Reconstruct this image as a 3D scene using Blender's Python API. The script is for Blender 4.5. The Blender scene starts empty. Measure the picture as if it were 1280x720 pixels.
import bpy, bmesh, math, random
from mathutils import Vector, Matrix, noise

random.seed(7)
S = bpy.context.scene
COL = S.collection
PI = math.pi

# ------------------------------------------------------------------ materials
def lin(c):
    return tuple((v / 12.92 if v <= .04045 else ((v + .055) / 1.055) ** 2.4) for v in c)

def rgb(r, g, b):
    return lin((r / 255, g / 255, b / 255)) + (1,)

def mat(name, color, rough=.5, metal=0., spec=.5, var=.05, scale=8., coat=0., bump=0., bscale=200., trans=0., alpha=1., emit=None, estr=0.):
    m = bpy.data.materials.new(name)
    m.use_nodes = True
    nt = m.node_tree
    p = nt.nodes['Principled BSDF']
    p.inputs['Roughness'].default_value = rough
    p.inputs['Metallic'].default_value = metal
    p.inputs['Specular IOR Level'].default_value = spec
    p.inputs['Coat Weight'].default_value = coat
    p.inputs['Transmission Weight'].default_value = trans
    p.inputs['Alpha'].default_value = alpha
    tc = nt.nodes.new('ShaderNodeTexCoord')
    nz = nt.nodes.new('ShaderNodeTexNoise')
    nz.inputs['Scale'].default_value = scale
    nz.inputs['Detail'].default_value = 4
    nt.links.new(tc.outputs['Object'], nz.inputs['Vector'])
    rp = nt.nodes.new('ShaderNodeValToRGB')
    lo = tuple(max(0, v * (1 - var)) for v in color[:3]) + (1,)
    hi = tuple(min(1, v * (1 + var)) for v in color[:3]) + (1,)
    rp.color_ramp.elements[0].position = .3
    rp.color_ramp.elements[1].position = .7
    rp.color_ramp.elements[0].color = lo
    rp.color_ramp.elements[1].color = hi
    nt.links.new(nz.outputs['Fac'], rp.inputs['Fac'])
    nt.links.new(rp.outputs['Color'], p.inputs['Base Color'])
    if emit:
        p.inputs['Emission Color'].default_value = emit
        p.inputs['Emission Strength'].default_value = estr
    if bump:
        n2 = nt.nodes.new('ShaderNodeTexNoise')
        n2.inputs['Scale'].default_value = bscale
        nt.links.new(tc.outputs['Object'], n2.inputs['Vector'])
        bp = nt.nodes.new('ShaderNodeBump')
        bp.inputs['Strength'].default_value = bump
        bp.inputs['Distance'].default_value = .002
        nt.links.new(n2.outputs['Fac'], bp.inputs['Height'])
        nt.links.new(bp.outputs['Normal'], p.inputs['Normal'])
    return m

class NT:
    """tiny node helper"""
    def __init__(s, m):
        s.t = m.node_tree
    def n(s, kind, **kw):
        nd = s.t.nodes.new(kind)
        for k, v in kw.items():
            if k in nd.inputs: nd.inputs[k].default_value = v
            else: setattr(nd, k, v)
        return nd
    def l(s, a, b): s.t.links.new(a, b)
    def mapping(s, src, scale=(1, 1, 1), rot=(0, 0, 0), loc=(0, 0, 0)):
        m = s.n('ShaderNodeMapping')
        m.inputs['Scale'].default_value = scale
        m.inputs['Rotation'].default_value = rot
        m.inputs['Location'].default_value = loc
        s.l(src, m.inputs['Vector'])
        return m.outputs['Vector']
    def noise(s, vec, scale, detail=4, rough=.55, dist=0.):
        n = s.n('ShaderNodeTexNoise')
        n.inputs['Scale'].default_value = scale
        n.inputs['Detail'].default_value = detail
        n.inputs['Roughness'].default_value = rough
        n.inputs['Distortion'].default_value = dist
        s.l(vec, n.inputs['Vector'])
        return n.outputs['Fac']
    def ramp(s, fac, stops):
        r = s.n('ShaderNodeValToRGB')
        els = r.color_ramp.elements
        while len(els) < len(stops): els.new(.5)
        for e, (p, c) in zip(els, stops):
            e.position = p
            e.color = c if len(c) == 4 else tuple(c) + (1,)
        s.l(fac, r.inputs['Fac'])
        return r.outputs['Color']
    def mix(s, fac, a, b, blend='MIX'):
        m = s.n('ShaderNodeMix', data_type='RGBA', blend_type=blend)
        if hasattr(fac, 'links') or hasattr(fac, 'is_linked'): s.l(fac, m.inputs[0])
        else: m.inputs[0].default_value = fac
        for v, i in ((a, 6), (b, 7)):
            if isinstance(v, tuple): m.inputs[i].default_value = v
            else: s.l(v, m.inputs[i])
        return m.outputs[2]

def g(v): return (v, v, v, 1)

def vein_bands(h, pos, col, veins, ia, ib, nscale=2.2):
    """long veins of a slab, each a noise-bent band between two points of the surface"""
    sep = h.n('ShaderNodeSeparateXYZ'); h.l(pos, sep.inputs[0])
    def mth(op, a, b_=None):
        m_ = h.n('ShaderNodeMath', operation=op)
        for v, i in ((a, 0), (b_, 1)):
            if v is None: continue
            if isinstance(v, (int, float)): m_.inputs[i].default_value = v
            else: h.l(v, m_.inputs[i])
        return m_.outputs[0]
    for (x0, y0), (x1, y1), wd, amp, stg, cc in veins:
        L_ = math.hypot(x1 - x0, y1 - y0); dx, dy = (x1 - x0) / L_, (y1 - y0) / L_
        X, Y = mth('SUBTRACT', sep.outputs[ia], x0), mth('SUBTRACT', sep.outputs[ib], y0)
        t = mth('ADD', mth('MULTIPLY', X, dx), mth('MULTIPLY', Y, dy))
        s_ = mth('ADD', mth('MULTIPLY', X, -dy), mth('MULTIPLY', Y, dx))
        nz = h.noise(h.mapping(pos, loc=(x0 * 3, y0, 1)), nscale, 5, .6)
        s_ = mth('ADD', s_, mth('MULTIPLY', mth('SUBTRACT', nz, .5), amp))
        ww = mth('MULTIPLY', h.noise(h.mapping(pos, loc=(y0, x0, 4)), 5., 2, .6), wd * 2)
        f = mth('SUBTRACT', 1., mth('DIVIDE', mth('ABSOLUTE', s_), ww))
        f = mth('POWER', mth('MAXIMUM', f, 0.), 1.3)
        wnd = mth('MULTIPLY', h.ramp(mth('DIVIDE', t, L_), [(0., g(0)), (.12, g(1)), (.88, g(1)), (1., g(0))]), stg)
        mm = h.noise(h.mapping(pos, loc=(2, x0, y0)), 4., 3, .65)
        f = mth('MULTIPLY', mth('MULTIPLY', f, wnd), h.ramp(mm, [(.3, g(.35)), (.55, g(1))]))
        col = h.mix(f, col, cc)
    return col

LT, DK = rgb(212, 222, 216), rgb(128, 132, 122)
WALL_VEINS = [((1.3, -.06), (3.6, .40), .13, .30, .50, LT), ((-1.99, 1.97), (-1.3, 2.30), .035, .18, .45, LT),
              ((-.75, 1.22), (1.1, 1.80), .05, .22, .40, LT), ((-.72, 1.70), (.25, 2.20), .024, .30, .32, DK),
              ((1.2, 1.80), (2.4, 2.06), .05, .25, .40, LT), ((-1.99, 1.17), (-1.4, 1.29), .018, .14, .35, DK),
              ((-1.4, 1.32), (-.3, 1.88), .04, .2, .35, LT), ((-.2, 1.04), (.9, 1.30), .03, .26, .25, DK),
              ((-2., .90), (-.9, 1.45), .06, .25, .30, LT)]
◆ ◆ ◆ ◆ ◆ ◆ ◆
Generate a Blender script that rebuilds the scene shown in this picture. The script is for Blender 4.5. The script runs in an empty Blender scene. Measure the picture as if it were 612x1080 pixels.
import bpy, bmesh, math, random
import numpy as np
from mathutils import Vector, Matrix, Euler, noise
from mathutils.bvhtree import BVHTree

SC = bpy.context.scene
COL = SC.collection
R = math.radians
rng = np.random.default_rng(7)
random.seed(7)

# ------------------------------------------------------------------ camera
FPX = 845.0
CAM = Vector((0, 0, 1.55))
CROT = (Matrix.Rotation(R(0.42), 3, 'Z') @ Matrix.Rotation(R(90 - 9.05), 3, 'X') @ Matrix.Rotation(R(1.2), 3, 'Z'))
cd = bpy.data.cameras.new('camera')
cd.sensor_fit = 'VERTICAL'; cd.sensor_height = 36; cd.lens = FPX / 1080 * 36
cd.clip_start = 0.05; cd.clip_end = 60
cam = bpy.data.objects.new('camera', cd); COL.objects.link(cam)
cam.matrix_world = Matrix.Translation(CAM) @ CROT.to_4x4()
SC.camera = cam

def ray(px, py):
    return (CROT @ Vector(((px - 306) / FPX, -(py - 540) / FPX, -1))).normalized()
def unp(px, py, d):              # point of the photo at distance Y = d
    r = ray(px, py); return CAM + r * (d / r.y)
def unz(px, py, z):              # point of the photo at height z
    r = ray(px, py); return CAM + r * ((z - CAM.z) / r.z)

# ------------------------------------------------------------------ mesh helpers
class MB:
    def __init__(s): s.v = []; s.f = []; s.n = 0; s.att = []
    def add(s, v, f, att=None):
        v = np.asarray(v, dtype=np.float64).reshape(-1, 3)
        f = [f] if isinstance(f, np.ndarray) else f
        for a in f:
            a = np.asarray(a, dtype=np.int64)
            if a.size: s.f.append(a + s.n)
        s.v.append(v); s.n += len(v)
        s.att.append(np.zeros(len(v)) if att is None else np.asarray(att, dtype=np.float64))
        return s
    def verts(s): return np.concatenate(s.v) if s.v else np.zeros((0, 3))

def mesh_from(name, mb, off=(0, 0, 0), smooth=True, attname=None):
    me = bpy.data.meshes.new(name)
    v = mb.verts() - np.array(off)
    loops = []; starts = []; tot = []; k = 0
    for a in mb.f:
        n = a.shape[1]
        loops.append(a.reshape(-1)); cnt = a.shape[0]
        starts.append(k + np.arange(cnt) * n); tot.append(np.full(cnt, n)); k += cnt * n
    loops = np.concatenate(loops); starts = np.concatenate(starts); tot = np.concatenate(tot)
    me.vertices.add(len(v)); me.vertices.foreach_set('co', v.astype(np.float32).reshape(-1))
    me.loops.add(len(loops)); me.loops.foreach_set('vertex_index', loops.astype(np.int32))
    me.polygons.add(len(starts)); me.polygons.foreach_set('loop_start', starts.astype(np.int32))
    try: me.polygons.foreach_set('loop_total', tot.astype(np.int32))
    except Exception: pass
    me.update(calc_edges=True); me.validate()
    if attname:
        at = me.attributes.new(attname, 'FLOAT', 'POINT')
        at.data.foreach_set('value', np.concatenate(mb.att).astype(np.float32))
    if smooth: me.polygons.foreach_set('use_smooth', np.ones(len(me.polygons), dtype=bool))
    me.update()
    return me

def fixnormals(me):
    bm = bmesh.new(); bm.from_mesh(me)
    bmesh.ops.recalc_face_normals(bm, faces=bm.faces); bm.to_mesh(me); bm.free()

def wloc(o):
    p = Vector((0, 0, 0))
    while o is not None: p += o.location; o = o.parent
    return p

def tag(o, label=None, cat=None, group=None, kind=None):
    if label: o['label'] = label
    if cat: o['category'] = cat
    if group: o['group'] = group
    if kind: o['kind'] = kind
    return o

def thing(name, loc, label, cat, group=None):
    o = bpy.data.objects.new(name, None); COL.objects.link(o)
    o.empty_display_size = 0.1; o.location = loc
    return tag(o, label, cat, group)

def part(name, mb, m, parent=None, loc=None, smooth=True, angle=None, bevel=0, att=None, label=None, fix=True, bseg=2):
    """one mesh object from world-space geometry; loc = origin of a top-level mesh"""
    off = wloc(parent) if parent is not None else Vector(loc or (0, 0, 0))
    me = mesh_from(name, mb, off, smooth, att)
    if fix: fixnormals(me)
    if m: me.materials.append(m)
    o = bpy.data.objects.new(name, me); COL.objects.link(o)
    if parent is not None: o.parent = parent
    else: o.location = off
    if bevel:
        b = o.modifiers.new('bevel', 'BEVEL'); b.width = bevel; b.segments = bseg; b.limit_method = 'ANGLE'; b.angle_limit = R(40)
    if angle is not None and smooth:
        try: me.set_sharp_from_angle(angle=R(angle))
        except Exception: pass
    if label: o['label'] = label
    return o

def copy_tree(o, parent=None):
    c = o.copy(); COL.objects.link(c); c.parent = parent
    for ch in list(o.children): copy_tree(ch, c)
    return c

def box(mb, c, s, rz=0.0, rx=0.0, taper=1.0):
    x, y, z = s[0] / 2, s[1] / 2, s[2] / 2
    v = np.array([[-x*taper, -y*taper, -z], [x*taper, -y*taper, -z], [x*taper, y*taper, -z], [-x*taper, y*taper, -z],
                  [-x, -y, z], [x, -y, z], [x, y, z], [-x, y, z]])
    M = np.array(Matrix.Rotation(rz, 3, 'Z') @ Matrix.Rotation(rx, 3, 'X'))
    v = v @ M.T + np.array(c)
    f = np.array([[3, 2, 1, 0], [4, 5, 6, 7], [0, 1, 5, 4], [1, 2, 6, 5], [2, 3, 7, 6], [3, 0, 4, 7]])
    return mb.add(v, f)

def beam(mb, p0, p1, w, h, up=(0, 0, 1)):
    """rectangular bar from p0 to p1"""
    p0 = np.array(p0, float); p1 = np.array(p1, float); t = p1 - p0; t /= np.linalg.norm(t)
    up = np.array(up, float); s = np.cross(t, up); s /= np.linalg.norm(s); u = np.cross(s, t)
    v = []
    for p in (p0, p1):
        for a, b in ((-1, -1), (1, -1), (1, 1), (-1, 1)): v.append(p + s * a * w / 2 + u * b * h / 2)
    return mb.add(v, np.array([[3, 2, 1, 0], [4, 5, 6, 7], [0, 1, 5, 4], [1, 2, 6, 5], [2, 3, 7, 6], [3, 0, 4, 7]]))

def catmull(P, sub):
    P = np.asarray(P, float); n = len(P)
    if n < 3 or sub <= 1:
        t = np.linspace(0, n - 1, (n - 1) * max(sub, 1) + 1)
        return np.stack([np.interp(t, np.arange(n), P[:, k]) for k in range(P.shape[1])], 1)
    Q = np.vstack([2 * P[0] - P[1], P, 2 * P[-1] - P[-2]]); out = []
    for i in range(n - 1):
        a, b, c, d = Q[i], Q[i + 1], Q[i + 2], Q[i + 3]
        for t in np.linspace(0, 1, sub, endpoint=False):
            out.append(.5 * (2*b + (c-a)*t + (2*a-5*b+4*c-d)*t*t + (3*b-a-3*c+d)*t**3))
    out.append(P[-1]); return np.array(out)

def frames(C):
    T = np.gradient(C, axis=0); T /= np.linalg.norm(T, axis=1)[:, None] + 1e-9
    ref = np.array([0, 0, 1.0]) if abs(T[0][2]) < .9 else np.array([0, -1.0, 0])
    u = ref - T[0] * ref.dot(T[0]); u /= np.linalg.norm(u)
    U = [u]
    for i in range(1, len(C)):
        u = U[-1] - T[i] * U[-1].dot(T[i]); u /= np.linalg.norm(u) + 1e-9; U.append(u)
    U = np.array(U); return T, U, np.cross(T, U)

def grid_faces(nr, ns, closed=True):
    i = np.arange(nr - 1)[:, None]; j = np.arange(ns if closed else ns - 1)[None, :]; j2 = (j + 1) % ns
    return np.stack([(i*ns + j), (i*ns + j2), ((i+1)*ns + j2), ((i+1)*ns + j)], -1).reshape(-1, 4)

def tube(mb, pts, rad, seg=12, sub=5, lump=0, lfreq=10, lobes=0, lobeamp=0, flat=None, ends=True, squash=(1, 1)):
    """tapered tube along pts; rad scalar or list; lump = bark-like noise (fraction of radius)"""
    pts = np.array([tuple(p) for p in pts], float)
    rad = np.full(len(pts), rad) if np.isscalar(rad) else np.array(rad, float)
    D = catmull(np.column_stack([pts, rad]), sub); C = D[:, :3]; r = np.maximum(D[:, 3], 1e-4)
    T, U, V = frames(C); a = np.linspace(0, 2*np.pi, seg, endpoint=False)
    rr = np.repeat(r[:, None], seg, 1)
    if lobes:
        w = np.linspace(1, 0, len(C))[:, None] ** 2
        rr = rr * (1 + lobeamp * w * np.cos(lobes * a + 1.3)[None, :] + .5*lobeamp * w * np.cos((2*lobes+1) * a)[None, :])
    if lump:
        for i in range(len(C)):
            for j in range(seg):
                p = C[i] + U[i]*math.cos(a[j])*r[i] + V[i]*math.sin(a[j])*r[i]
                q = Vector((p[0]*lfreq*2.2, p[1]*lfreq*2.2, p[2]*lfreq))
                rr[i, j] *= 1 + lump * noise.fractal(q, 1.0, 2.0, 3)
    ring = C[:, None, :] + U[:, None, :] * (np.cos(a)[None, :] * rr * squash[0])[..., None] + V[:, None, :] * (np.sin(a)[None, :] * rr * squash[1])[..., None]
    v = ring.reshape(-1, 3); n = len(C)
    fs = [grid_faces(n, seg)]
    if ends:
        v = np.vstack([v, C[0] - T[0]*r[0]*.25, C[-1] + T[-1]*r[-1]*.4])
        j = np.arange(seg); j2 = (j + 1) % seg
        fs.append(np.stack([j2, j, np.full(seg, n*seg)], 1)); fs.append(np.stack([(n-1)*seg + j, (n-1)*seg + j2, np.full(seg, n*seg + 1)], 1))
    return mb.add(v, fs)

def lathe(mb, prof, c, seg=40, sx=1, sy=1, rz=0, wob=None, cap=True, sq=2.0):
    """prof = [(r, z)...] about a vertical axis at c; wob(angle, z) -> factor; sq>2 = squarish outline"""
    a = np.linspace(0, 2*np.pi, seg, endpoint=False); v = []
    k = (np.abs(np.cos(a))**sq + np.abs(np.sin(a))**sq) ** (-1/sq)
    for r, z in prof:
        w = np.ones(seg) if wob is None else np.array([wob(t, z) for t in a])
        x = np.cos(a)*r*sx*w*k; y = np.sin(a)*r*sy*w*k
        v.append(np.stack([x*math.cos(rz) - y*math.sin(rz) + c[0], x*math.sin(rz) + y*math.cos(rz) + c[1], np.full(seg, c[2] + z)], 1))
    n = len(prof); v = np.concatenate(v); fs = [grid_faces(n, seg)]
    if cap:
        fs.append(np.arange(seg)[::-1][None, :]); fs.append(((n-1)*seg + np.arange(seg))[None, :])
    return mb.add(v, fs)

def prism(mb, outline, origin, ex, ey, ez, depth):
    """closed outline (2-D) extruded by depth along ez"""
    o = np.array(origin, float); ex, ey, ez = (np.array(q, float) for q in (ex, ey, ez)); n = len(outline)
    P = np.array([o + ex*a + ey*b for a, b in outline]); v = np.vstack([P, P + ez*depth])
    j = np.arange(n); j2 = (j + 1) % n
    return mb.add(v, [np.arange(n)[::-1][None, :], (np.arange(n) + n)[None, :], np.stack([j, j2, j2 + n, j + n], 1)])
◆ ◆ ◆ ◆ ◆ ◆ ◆
TASK TO COMPLETE: Exactly the lines from the one holding "Reconstruct this image" through the one holding "return lin((r /" should be printed, ends included.

OUTPUT BELOW:
Reconstruct this image as a 3D scene using Blender's Python API. The script is for Blender 4.5. The Blender scene starts empty. Measure the picture as if it were 1280x720 pixels.
import bpy, bmesh, math, random
from mathutils import Vector, Matrix, noise

random.seed(7)
S = bpy.context.scene
COL = S.collection
PI = math.pi

# ------------------------------------------------------------------ materials
def lin(c):
    return tuple((v / 12.92 if v <= .04045 else ((v + .055) / 1.055) ** 2.4) for v in c)

def rgb(r, g, b):
    return lin((r / 255, g / 255, b / 255)) + (1,)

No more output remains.